Kaufman: In some ways, Shaun is that figure in the Wake. He’s a pseudo-authority, a disgruntled postman who longs to be a priest. He cultivates his followers and delivers diatribes. He would be very much at home in our media environment. But Shaun is also Yawn, and I think this is Joyce’s way of poking fun at such figures while also acknowledging the danger they represent.


JJQ: There are many different kinds of forgery in Wake: the veracity of Anna Livia Plurabelle’s letter is constantly called into question, and each character seems to always be on the verge of being discovered to be a phony. How do you think Wake intersects with our contemporary idea of “Fake News?”


Kaufman: There are essentially two types of “fake news,” as I understand this overdetermined term. First, someone could denounce legitimate news as “fake news” in order discredit it or undermine its authority. Second, there is what I think of as (paradoxically) real fake news, meaning misinformation or news intended to deceive. Amidst competing claims of falsity, it can become difficult to distinguish between these two categories. Joyce positions the Wake at a similar crossroads of uncertainty. In a dreamworld, nothing can be objectively verified. The problem is that we do not live in a dreamworld, and we do not vote in one, but our experience as citizens—especially online—is increasingly Wakean.

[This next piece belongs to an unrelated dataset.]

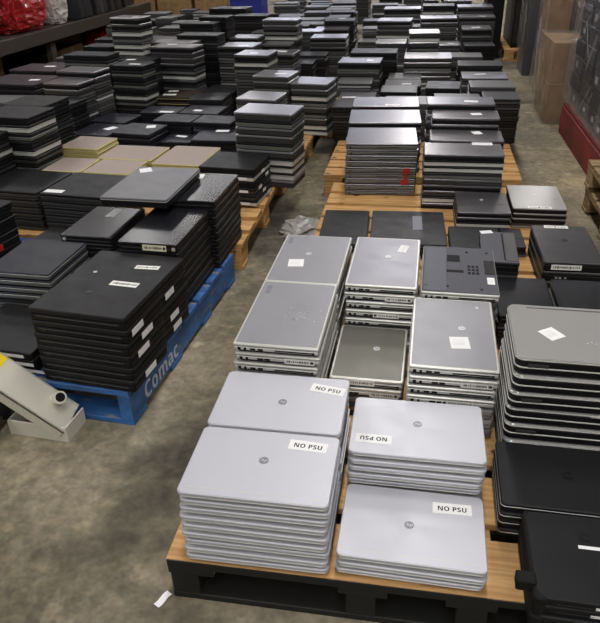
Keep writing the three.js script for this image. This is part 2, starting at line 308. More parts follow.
// one laptop, base at the group's origin, front edge towards +z
const MIXED = new Set(['grey', 'bright', 'black']);
function laptop(st, w, d, t, variant, near) {
  let S = STYLE[st];
  if (!near && MIXED.has(st) && variant) S = { ...S, body: [S.body, M.darkEdge, M.greySide, M.silverBody][variant], lid: variant > 1 ? M.black : S.lid, gap: 0.12, line: variant === 3 ? M.silverRim : S.line };
  const g = new THREE.Group(), gap = (S.gap || 0.06) * t, yb = S.f * t;
  part('body', slab(w - 0.003, d - 0.003, yb - gap - (S.open || 0.08) * t, S.r, 0.002), S.body, g, [0, gap, 0]);
  part('seam', slab(w - (S.inset || 0.012), d - (S.inset || 0.012), ((S.open || 0.08) + 0.02) * t, S.r * 0.7, 0.0008), M.seam, g, [0, yb - ((S.open || 0.08) + 0.01) * t, 0]);
  part('foot_frame', slab(w - 0.026, d - 0.026, gap + 0.001, 0.004, 0.0008), M.seam, g, [0, 0, 0]);
  const lid = part('lid', slab(w, d, t - yb, S.r, Math.min(0.003, t * 0.1)), S.lid, g, [0, yb, 0]);
  if (S.panel) { const q = S.panelIn ?? 0.007; part('lid_panel', slab(w - 2 * q, d - 2 * q, 0.0012, S.r, 0.0004), S.panel, g, [0, t - 0.0004, 0]); }
  if (S.line) part('trim_line', slab(w + 0.0008, d + 0.0008, t * 0.07, S.r, 0.0004), S.line, g, [0, yb, 0]);
  const fz = d / 2 - 0.0015;
  if (S.ports) {
    const y = (gap + yb - 0.08 * t) / 2, P = (wd, x, hh = 0.0055) => part('port', box(wd, hh, 0.002), M.port, g, [x * w - w / 2, y, fz]);
    const k = near ? 1 : 0.8;
    P(0.009 * k, 0.07, 0.008);
    if (!S.few) {
      P(0.007, 0.14, 0.007);
      if (variant % 2) { P(0.018, 0.30); P(0.016, 0.38); if (near) faceLabel(g, bars[variant === 1 ? 0 : 1], 0.088, t * 0.5, (variant === 1 ? 0.065 : 0.02) * w / 0.25, y + t * 0.03, fz + 0.0022); }
      else { P(0.016, 0.23); P(0.015, 0.32); P(0.105 * w / 0.25, 0.70, 0.0035); P(0.008, 0.93); }
    } else P(0.12, 0.6, 0.002);
  }
  if (S.rims) {
    part('trim_line', slab(w + 0.001, d + 0.001, t * 0.075, S.r, 0.0006), M.silverRim, g, [0, yb - t * 0.02, 0]);
    part('trim_line', slab(w + 0.0006, d + 0.0006, t * 0.07, S.r, 0.0006), M.silverRim, g, [0, t * 0.40, 0]);
    if (variant % 2) part('latch', slab(0.034, 0.004, t * 0.1, 0.001, 0.0005), M.silverRim, g, [0.07, yb - 0.002, d / 2 + 0.0005]);
    else part('corner_plate', slab(0.05, 0.003, t * 0.24, 0.001, 0.0005), M.darkEdge, g, [-w / 2 + 0.055, t * 0.42, fz]);
  }
  if (S.edge && near) {
    part('edge_ridge', slab(w * 0.86, 0.003, t * 0.06, 0.001, 0.0005), M.ridge, g, [0, yb * 0.62, fz]);
    if (variant === 1) part('port', box(0.012, 0.004, 0.0016), M.darkEdge, g, [-w * 0.38, yb * 0.5, fz]);
  }
  if (S.rugged) {
    for (const s of [-1, 1]) part('bumper', slab(0.03, d + 0.006, t * 0.94, 0.012, 0.004), M.rubber, g, [s * (w / 2 - 0.011), 0, 0]);
    part('edge_line', box(w * 0.26, t * 0.04, 0.001), M.darkEdge, g, [-w * 0.22, yb * 0.7, fz + 0.001]);
    if (variant !== 3) faceLabel(g, M.paper, 0.11, t * 0.28, 0.028 - 0.006 * variant, t * 0.42, fz + 0.001);
  }
  lid.userData.top = t;
  return g;
}
function emblem(g, mat, t, x, z, s = 1) { const m = part('emblem', logoGeo, mat, g, [x, t + 0.0004, z]); m.scale.set(s, 1, s); m.rotation.y = Math.PI / 2; return m; }

// what lies on or is stuck to the top laptop of a stack: (group, width, depth, thickness)
const TOP = {
  A(g, w, d, t) { emblem(g, hpSilver, t, 0.003, -0.01); sticker(g, 'no_psu_sticker', psuMat, 0.092, 0.034, 0.097, t, -0.072, -0.06); part('lid_crease', box(w - 0.03, 0.0006, 0.0016), M.silverBody, g, [0, t, d / 2 - 0.02]); },
  B(g, w, d, t) { emblem(g, hpSilver, t, 0.005, 0.006); sticker(g, 'no_psu_sticker', psuMat, 0.092, 0.034, 0.115, t, -0.062, -0.17); },
  E(g, w, d, t) { emblem(g, hpSilver, t, 0.001, -0.014); sticker(g, 'no_psu_sticker', psuMat, 0.092, 0.034, -0.108, t, 0.059, Math.PI); },
  F(g, w, d, t) { emblem(g, hpSilver, t, -0.007, 0.002); sticker(g, 'no_psu_sticker', psuMat, 0.092, 0.034, 0.092, t, -0.064, 0.03); part('lid_crease', box(w - 0.03, 0.0006, 0.0016), M.silverBody, g, [0, t, d / 2 - 0.02]); },
  D(g, w, d, t) { for (let k = 0; k < 16; k++) { const s = rr(0.003, 0.009); sticker(g, 'paint_fleck', M.logo, s, s * rr(0.4, 1), 0.03 + rr(-0.035, 0.07), t + 0.0008, rr(-0.03, 0.05), rr(0, 3)); } sticker(g, 'faded_label', M.greyTape, 0.016, 0.05, -w / 2 + 0.03, t + 0.0008, -d / 2 + 0.06); },
  C(g, w, d, t) { emblem(g, hpLight, t + 0.0008, -0.013, -0.029); sticker(g, 'paper_note', noteMat, 0.055, 0.06, -0.045, t + 0.0008, 0.052, 0.12); sticker(g, 'faded_label', M.greyTape, 0.014, 0.05, -w / 2 + 0.026, t + 0.0008, -d / 2 + 0.06); },
  C2(g, w, d, t) { emblem(g, hpLight, t + 0.0008, 0.009, -0.031); sticker(g, 'paper_note', noteMat, 0.032, 0.062, 0.06, t + 0.0008, -0.106, -0.18); },
  G(g, w, d, t) { emblem(g, hpLight, t + 0.0008, 0.026, -0.017); sticker(g, 'paper_note', noteMat, 0.055, 0.064, 0.018, t + 0.0008, 0.065, 0.1); sticker(g, 'paint_fleck', M.logo, 0.01, 0.014, 0.075, t + 0.0008, -d / 2 + 0.05); },
  M(g, w, d, t) { emblem(g, hpLight, t + 0.0008, 0.018, -0.018); faceLabel(g, bars[1], 0.092, 0.019, -0.02, t * 0.62, d / 2 + 0.0012); },
  H(g, w, d, t) {
    part('underside', slab(w * 0.985, d * 0.985, 0.003, 0.006, 0.001), M.flip, g, [0, t - 0.0022, 0]);
    part('underside_panel', slab(w * 0.30, d * 0.93, 0.0016, 0.003, 0.0006), M.flipPanel, g, [-w * 0.32, t + 0.0004, 0.004]);
    const y = t + 0.001;
    part('vent_square', box(0.045, 0.0012, 0.055), M.port, g, [-0.018, y, -d * 0.22]);
    part('docking_slot', box(0.07, 0.0012, 0.018), M.port, g, [-0.02, y, 0.022]);
    for (let k = 0; k < 9; k++) part('vent_hole', box(0.010, 0.0012, 0.016), M.port, g, [0.034 + (k % 3) * 0.014, y, -0.02 + Math.floor(k / 3) * 0.026]);
    part('battery_bay', box(0.034, 0.0016, 0.11), M.logoBlack, g, [w / 2 - 0.022, y, -0.02]);
    for (const [x, z] of [[-0.11, 0.14], [-0.04, 0.14], [0.07, 0.15], [0.03, -0.14], [0.1, -0.14]]) part('rubber_foot', memo('rf', () => new THREE.CylinderGeometry(0.005, 0.005, 0.002, 12)), M.port, g, [x, y, z]);
    sticker(g, 'serial_sticker', noteMat, 0.024, 0.05, w / 2 - 0.022, t + 0.0012, 0.085);
  },
  H2(g, w, d, t) { part('underside', slab(w * 0.98, d * 0.98, 0.003, 0.006, 0.001), M.flip, g, [0, t - 0.0022, 0]); part('underside_panel', slab(w * 0.3, d * 0.9, 0.003, 0.004, 0.001), M.greyDark, g, [w * 0.3, t, 0]); part('docking_slot', box(0.006, 0.002, d * 0.86), M.port, g, [w * 0.13, t + 0.001, 0]); sticker(g, 'torn_paper', M.paper, 0.05, 0.03, -w * 0.3, t + 0.001, -d / 2 + 0.01, 0.3); },
  I(g, w, d, t) { const s = sticker(g, 'paper_note', noteMat, 0.046, 0.046, -0.052, t, 0.014, 0.62); s.scale.z = 1.15; for (let k = 0; k < 3; k++) sticker(g, 'paint_fleck', M.logo, 0.005, 0.004, 0.03 + 0.01 * k, t, 0.05 - 0.006 * (k % 2)); part('lid_ridge', box(w * 0.8, 0.0012, 0.004), M.darkEdge, g, [0.02, t, -d / 2 + 0.018]); },
  J(g, w, d, t) { emblem(g, hpBlack, t, 0.014, -0.003, 1.25); },
  K(g, w, d, t) { emblem(g, hpBlack, t, -0.021, -0.053, 1.2); sticker(g, 'white_strip', M.paper, 0.10, 0.009, 0.01, t, -0.025); part('side_tab', slab(0.04, 0.03, 0.03, 0.004, 0.003), M.rubber, g, [-w / 2 - 0.016, 0.004, d * 0.32]); },
  N(g, w, d, t) { emblem(g, hpBlack, t, -0.03, -0.012); sticker(g, 'white_label', bars[2], 0.10, 0.032, 0.058, t, -0.088); },
  Nb(g, w, d, t) { emblem(g, hpLight, t, -0.094, 0.053, 0.6); sticker(g, 'white_label', bars[3], 0.09, 0.028, 0.075, t, -0.02, 0.1); },
  N1(g, w, d, t) { sticker(g, 'white_label', M.paper, 0.042, 0.095, 0.0, t, -0.10); part('hinge_cap', box(0.012, 0.012, 0.006), M.silverRim, g, [-w / 2 + 0.02, t * 0.5, d / 2]); },
  N2(g, w, d, t) { faceLabel(g, bars[0], 0.096, 0.024, 0.03, t * 0.52, d / 2 + 0.0008).material = creamBar; part('hinge_cap', box(0.012, 0.012, 0.006), M.silverRim, g, [w / 2 - 0.014, t * 0.5, d / 2]); },
  N3(g, w, d, t) { sticker(g, 'torn_paper', noteMat, 0.075, 0.06, -0.06, t, -0.13, 0.15); },
  T(g, w, d, t) { sticker(g, 'white_label', M.paper, 0.055, 0.06, -0.095, t, -0.155, 0.5); },
  LK2(g, w, d, t) { sticker(g, 'white_label', M.paper, 0.10, 0.04, -0.125, t, 0.125, 0.05); },
  k0(g, w, d, t) { sticker(g, 'torn_paper', M.paper, 0.06, 0.08, 0.055, t, -0.03, -0.4); },
  k1(g, w, d, t) { sticker(g, 'torn_paper', M.paper, 0.06, 0.07, 0.05, t, -0.06, 0.4); },
  k3(g, w, d, t) { sticker(g, 'white_label', M.paper, 0.086, 0.05, -0.02, t, -0.10, 0.05); },
  k9(g, w, d, t) { sticker(g, 'white_label', M.paper, 0.10, 0.05, -0.06, t, 0.05, 0.1); sticker(g, 'white_label', M.paper, 0.08, 0.05, -0.08, t, -0.08, 0.2); },
  V1(g, w, d, t) { part('side_tag', box(0.002, 0.02, 0.05), M.paper, g, [-w / 2 - 0.001, t * 0.5, 0.05]); },
  V2(g, w, d, t) { sticker(g, 'white_label', M.paper, 0.104, 0.05, 0.10, t, -0.10); },
  V2b(g, w, d, t) { sticker(g, 'white_label', M.paper, 0.05, 0.06, 0.06, t, -0.05, 0.3); },
  V2c(g, w, d, t) { sticker(g, 'white_label', M.paper, 0.06, 0.05, 0.06, t, 0.0, 0.2); },
  V2d(g, w, d, t) { sticker(g, 'white_label', M.paper, 0.08, 0.05, 0.06, t, 0.03, -0.1); },
  U2(g, w, d, t) { sticker(g, 'grey_tape', M.greyTape, 0.044, 0.17, 0.044, t, -0.05); },
  S2(g, w, d, t) { emblem(g, hpLight, t, 0.0, -0.03); sticker(g, 'white_label', bars[3], 0.11, 0.03, 0.0, t, d / 2 - 0.018); },
  S1(g, w, d, t) { emblem(g, hpLight, t, 0.0, -0.03, 0.8); },
  f1(g, w, d, t) { sticker(g, 'white_label', M.paper, 0.055, 0.07, 0.08, t, 0.02); },
  X(g, w, d, t) { emblem(g, hpBlack, t, 0.0, -0.03, 1.2); faceLabel(g, bars[2], 0.115, 0.022, -0.03, t * 0.5, d / 2 + 0.001); sticker(g, 'white_label', bars[3], 0.1, 0.03, -0.01, t, -d / 2 + 0.015); },
};
const creamBar = std({ color: lin(0.95, 0.92, 0.72), roughness: 0.8, map: bars[0].map });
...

There’s a pertinent line in I.3, during the (mis)trial of HCE for his “virtual crime”: “Thus the unfacts, did we possess them, are too imprecisely few to warrant our certitude, the evidencegivers by legpoll too untrustworthily irreperible where his adjugers are semmingly freak threes but his judicandees plainly minus twos” (57.16-19). This could serve as a description of the difficulty of making informed decisions in what Joyce elsewhere refers to as a “Demoncracy” (167.25), an environment in which facts and “unfacts” vie for supremacy, leaving us at the mercy those who pull our legs, dismiss our polls, and bank on our “notional gullery” (57.21).